| THE TASK |
Can all of these lines be returned exactly?
****
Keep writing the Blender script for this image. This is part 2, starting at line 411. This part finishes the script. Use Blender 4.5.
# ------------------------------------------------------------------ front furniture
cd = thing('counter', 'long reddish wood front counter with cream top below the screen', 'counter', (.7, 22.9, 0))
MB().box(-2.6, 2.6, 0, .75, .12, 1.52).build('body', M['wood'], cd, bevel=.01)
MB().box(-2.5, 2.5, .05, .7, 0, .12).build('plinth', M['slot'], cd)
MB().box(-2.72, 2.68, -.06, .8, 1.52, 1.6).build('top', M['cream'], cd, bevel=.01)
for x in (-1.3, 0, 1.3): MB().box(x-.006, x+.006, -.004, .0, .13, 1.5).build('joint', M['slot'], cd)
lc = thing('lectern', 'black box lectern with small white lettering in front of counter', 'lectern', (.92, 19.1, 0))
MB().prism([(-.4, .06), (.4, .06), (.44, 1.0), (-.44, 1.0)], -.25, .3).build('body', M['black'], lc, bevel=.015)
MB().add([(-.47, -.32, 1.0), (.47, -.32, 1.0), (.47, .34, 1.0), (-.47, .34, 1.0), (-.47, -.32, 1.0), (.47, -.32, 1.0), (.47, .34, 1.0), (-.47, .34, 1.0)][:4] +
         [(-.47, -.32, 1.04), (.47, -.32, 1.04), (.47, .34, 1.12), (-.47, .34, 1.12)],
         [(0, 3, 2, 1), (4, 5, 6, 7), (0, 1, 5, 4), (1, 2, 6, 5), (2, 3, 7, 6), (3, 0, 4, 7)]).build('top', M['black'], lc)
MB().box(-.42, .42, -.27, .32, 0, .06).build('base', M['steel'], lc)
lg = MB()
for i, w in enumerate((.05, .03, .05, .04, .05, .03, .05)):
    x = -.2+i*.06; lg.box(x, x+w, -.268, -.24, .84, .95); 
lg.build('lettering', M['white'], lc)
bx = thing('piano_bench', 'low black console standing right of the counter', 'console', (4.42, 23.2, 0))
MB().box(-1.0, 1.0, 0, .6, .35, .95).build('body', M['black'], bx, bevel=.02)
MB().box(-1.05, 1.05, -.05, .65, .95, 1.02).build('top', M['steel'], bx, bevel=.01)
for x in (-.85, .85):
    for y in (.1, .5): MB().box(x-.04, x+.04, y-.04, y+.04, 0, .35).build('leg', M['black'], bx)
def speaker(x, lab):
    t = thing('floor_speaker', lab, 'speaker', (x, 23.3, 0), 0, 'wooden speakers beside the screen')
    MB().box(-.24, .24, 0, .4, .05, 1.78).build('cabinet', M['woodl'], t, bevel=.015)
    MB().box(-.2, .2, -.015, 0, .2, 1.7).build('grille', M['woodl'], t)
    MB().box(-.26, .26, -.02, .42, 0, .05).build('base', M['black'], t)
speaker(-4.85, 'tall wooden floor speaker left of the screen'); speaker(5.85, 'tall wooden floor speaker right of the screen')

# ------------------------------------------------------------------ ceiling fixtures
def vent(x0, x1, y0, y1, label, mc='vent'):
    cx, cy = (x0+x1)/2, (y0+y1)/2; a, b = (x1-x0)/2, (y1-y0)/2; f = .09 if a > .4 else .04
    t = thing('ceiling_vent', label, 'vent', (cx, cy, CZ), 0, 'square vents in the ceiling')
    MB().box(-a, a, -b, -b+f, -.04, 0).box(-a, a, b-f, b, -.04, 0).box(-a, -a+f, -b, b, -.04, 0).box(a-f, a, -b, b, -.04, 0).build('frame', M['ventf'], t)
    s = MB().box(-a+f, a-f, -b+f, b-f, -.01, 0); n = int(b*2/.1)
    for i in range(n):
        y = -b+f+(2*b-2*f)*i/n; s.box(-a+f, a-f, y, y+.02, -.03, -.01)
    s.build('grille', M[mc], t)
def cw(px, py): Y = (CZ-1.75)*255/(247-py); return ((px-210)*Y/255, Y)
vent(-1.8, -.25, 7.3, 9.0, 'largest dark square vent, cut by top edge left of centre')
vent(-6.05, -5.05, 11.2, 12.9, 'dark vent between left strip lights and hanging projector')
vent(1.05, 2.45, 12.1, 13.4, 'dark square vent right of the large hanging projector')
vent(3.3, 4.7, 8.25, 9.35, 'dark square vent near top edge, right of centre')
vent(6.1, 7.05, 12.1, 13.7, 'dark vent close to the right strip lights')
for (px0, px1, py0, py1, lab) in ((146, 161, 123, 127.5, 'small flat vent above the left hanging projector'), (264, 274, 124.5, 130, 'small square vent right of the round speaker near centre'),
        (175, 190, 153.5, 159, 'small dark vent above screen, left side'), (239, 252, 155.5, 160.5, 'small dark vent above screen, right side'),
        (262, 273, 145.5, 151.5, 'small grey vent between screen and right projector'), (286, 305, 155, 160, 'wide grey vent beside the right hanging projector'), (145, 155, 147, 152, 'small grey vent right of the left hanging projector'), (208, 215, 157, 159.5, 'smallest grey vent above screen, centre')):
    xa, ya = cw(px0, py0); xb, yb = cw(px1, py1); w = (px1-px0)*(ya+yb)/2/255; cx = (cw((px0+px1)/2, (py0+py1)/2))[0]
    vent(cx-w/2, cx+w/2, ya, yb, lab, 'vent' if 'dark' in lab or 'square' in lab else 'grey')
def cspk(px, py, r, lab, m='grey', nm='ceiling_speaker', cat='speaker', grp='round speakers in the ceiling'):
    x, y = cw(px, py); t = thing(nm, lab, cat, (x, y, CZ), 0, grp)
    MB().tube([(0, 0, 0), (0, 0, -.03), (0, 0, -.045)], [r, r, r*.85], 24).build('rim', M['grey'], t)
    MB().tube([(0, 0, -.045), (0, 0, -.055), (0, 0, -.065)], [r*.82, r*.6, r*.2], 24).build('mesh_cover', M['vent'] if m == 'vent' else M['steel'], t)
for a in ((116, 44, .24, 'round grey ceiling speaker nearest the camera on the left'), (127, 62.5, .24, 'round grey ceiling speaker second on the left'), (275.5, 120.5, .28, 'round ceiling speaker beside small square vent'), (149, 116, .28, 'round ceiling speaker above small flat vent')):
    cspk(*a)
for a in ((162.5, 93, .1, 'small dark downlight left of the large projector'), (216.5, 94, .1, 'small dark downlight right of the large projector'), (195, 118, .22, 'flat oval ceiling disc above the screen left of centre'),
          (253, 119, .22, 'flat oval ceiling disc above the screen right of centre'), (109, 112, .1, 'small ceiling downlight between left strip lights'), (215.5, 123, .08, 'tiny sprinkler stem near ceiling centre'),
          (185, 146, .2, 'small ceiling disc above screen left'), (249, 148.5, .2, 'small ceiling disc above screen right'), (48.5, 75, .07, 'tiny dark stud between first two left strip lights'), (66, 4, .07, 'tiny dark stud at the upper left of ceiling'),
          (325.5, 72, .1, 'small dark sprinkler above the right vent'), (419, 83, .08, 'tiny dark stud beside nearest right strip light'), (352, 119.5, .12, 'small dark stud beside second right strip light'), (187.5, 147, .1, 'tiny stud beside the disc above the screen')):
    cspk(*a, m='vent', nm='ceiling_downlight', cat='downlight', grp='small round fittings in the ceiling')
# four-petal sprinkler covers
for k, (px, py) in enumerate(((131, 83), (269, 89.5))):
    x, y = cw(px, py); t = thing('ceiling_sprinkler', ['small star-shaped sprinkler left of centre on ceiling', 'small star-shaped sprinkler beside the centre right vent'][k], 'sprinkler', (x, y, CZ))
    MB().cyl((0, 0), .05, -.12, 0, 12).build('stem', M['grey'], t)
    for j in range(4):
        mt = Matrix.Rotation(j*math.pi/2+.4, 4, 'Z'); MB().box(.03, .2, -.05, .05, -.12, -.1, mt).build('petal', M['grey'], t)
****
| PROBLEM SOLUTION |
Keep writing the Blender script for this image. This is part 2, starting at line 411. This part finishes the script. Use Blender 4.5.
# ------------------------------------------------------------------ front furniture
cd = thing('counter', 'long reddish wood front counter with cream top below the screen', 'counter', (.7, 22.9, 0))
MB().box(-2.6, 2.6, 0, .75, .12, 1.52).build('body', M['wood'], cd, bevel=.01)
MB().box(-2.5, 2.5, .05, .7, 0, .12).build('plinth', M['slot'], cd)
MB().box(-2.72, 2.68, -.06, .8, 1.52, 1.6).build('top', M['cream'], cd, bevel=.01)
for x in (-1.3, 0, 1.3): MB().box(x-.006, x+.006, -.004, .0, .13, 1.5).build('joint', M['slot'], cd)
lc = thing('lectern', 'black box lectern with small white lettering in front of counter', 'lectern', (.92, 19.1, 0))
MB().prism([(-.4, .06), (.4, .06), (.44, 1.0), (-.44, 1.0)], -.25, .3).build('body', M['black'], lc, bevel=.015)
MB().add([(-.47, -.32, 1.0), (.47, -.32, 1.0), (.47, .34, 1.0), (-.47, .34, 1.0), (-.47, -.32, 1.0), (.47, -.32, 1.0), (.47, .34, 1.0), (-.47, .34, 1.0)][:4] +
         [(-.47, -.32, 1.04), (.47, -.32, 1.04), (.47, .34, 1.12), (-.47, .34, 1.12)],
         [(0, 3, 2, 1), (4, 5, 6, 7), (0, 1, 5, 4), (1, 2, 6, 5), (2, 3, 7, 6), (3, 0, 4, 7)]).build('top', M['black'], lc)
MB().box(-.42, .42, -.27, .32, 0, .06).build('base', M['steel'], lc)
lg = MB()
for i, w in enumerate((.05, .03, .05, .04, .05, .03, .05)):
    x = -.2+i*.06; lg.box(x, x+w, -.268, -.24, .84, .95); 
lg.build('lettering', M['white'], lc)
bx = thing('piano_bench', 'low black console standing right of the counter', 'console', (4.42, 23.2, 0))
MB().box(-1.0, 1.0, 0, .6, .35, .95).build('body', M['black'], bx, bevel=.02)
MB().box(-1.05, 1.05, -.05, .65, .95, 1.02).build('top', M['steel'], bx, bevel=.01)
for x in (-.85, .85):
    for y in (.1, .5): MB().box(x-.04, x+.04, y-.04, y+.04, 0, .35).build('leg', M['black'], bx)
def speaker(x, lab):
    t = thing('floor_speaker', lab, 'speaker', (x, 23.3, 0), 0, 'wooden speakers beside the screen')
    MB().box(-.24, .24, 0, .4, .05, 1.78).build('cabinet', M['woodl'], t, bevel=.015)
    MB().box(-.2, .2, -.015, 0, .2, 1.7).build('grille', M['woodl'], t)
    MB().box(-.26, .26, -.02, .42, 0, .05).build('base', M['black'], t)
speaker(-4.85, 'tall wooden floor speaker left of the screen'); speaker(5.85, 'tall wooden floor speaker right of the screen')

# ------------------------------------------------------------------ ceiling fixtures
def vent(x0, x1, y0, y1, label, mc='vent'):
    cx, cy = (x0+x1)/2, (y0+y1)/2; a, b = (x1-x0)/2, (y1-y0)/2; f = .09 if a > .4 else .04
    t = thing('ceiling_vent', label, 'vent', (cx, cy, CZ), 0, 'square vents in the ceiling')
    MB().box(-a, a, -b, -b+f, -.04, 0).box(-a, a, b-f, b, -.04, 0).box(-a, -a+f, -b, b, -.04, 0).box(a-f, a, -b, b, -.04, 0).build('frame', M['ventf'], t)
    s = MB().box(-a+f, a-f, -b+f, b-f, -.01, 0); n = int(b*2/.1)
    for i in range(n):
        y = -b+f+(2*b-2*f)*i/n; s.box(-a+f, a-f, y, y+.02, -.03, -.01)
    s.build('grille', M[mc], t)
def cw(px, py): Y = (CZ-1.75)*255/(247-py); return ((px-210)*Y/255, Y)
vent(-1.8, -.25, 7.3, 9.0, 'largest dark square vent, cut by top edge left of centre')
vent(-6.05, -5.05, 11.2, 12.9, 'dark vent between left strip lights and hanging projector')
vent(1.05, 2.45, 12.1, 13.4, 'dark square vent right of the large hanging projector')
vent(3.3, 4.7, 8.25, 9.35, 'dark square vent near top edge, right of centre')
vent(6.1, 7.05, 12.1, 13.7, 'dark vent close to the right strip lights')
for (px0, px1, py0, py1, lab) in ((146, 161, 123, 127.5, 'small flat vent above the left hanging projector'), (264, 274, 124.5, 130, 'small square vent right of the round speaker near centre'),
        (175, 190, 153.5, 159, 'small dark vent above screen, left side'), (239, 252, 155.5, 160.5, 'small dark vent above screen, right side'),
        (262, 273, 145.5, 151.5, 'small grey vent between screen and right projector'), (286, 305, 155, 160, 'wide grey vent beside the right hanging projector'), (145, 155, 147, 152, 'small grey vent right of the left hanging projector'), (208, 215, 157, 159.5, 'smallest grey vent above screen, centre')):
    xa, ya = cw(px0, py0); xb, yb = cw(px1, py1); w = (px1-px0)*(ya+yb)/2/255; cx = (cw((px0+px1)/2, (py0+py1)/2))[0]
    vent(cx-w/2, cx+w/2, ya, yb, lab, 'vent' if 'dark' in lab or 'square' in lab else 'grey')
def cspk(px, py, r, lab, m='grey', nm='ceiling_speaker', cat='speaker', grp='round speakers in the ceiling'):
    x, y = cw(px, py); t = thing(nm, lab, cat, (x, y, CZ), 0, grp)
    MB().tube([(0, 0, 0), (0, 0, -.03), (0, 0, -.045)], [r, r, r*.85], 24).build('rim', M['grey'], t)
    MB().tube([(0, 0, -.045), (0, 0, -.055), (0, 0, -.065)], [r*.82, r*.6, r*.2], 24).build('mesh_cover', M['vent'] if m == 'vent' else M['steel'], t)
for a in ((116, 44, .24, 'round grey ceiling speaker nearest the camera on the left'), (127, 62.5, .24, 'round grey ceiling speaker second on the left'), (275.5, 120.5, .28, 'round ceiling speaker beside small square vent'), (149, 116, .28, 'round ceiling speaker above small flat vent')):
    cspk(*a)
for a in ((162.5, 93, .1, 'small dark downlight left of the large projector'), (216.5, 94, .1, 'small dark downlight right of the large projector'), (195, 118, .22, 'flat oval ceiling disc above the screen left of centre'),
          (253, 119, .22, 'flat oval ceiling disc above the screen right of centre'), (109, 112, .1, 'small ceiling downlight between left strip lights'), (215.5, 123, .08, 'tiny sprinkler stem near ceiling centre'),
          (185, 146, .2, 'small ceiling disc above screen left'), (249, 148.5, .2, 'small ceiling disc above screen right'), (48.5, 75, .07, 'tiny dark stud between first two left strip lights'), (66, 4, .07, 'tiny dark stud at the upper left of ceiling'),
          (325.5, 72, .1, 'small dark sprinkler above the right vent'), (419, 83, .08, 'tiny dark stud beside nearest right strip light'), (352, 119.5, .12, 'small dark stud beside second right strip light'), (187.5, 147, .1, 'tiny stud beside the disc above the screen')):
    cspk(*a, m='vent', nm='ceiling_downlight', cat='downlight', grp='small round fittings in the ceiling')
# four-petal sprinkler covers
for k, (px, py) in enumerate(((131, 83), (269, 89.5))):
    x, y = cw(px, py); t = thing('ceiling_sprinkler', ['small star-shaped sprinkler left of centre on ceiling', 'small star-shaped sprinkler beside the centre right vent'][k], 'sprinkler', (x, y, CZ))
    MB().cyl((0, 0), .05, -.12, 0, 12).build('stem', M['grey'], t)
    for j in range(4):
        mt = Matrix.Rotation(j*math.pi/2+.4, 4, 'Z'); MB().box(.03, .2, -.05, .05, -.12, -.1, mt).build('petal', M['grey'], t)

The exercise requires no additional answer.